Extemporaneous musings, occasionally poetic, about life in its richly varied dimensions, especially as relates to history, theology, law, literature, science, by one who is an attorney, ordained minister, historian, writer, and African American.
Saturday, February 18, 2017
OF "NO" AND "ALL" AND ORIGEN
OF "NO" and "ALL" and ORIGEN
If no means no, then all means all.
The above declaration or idea was inspired by my reading in ON FIRST PRINCIPLES (2013), Chapter VI, "The Consummation of the World," by Origen, 3rd Century African philosopher and, perhaps, the first Christian theologian, who writes:
"Now when it is promised that in the end God is 'all in all' (1 Cor 15:28), we must not imagine, in strictly logical wise, that animals either cattle or wild beasts, will come to the end, lest it should be implied that God dwells even in animals, whether cattle or wild beasts; neither will stocks and stones, lest it should be said that God dwells in them also. So, too, we must not suppose that any evil reaches that end, lest when it is said that God is 'all in all' he should be said to dwell even in some vessel of evil .
"For although we say God is everywhere and in all things, for the reason that nothing can be empty of God, still we do not say it so as to mean that he now actually is in all things in which he is present.
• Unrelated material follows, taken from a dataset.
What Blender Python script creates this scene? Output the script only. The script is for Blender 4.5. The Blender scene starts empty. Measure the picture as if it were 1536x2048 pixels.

Hence we must look more carefully what this condition is that marks the perfection of blessedness , and the end of all things, in which God is said to be not only in all things, but even to be all things. Let us inquire, therefore, what are I these 'all things' which God shall be 'in all things' 1 Cor 15:28).

P. 324
1 Corinthians 15:28 (KJV) states:
"And when all things shall be subdued unto him, then shall the Son also himself be subject unto him that put all things under him, that God may be all in all."
Having read scripture and Origen, I am obliged to reiterate the above:
If no means no, then all means all.
Where there can be no death, just as assuredly, there is no life; as life and death are not severable, but one; like day and night are one day, being but flipped as in wet and dry; positive and negative, inversions.
God is not obliged to evade "evil" as most good men vainly try to do .
In Isaiah 45:7, God says:
"I form the light and create darkness: I make peace, and create evil: I the Lord do all these things."
Thus, to my beloved brother, Origen, whom I love, I must state :
If no means no, then all means all.
Origen says: "And he will be all things in each person in such a way that everything which the rational mind, when purified from all the dregs of its vices and utterly cleared from every cloud of wickedness, can feel or understand or think will be all God and that mind will no longer be conscious of anything besides or other than God, but will think God and see God and hold God and God will be the mode and the measure of its every movement and in this way God will be all and all to it ."
Id. 324
By now dear reader, having heard Origen out, I need not reiterate my thesis, but just to be clear, it is : " if no means no, then all means all."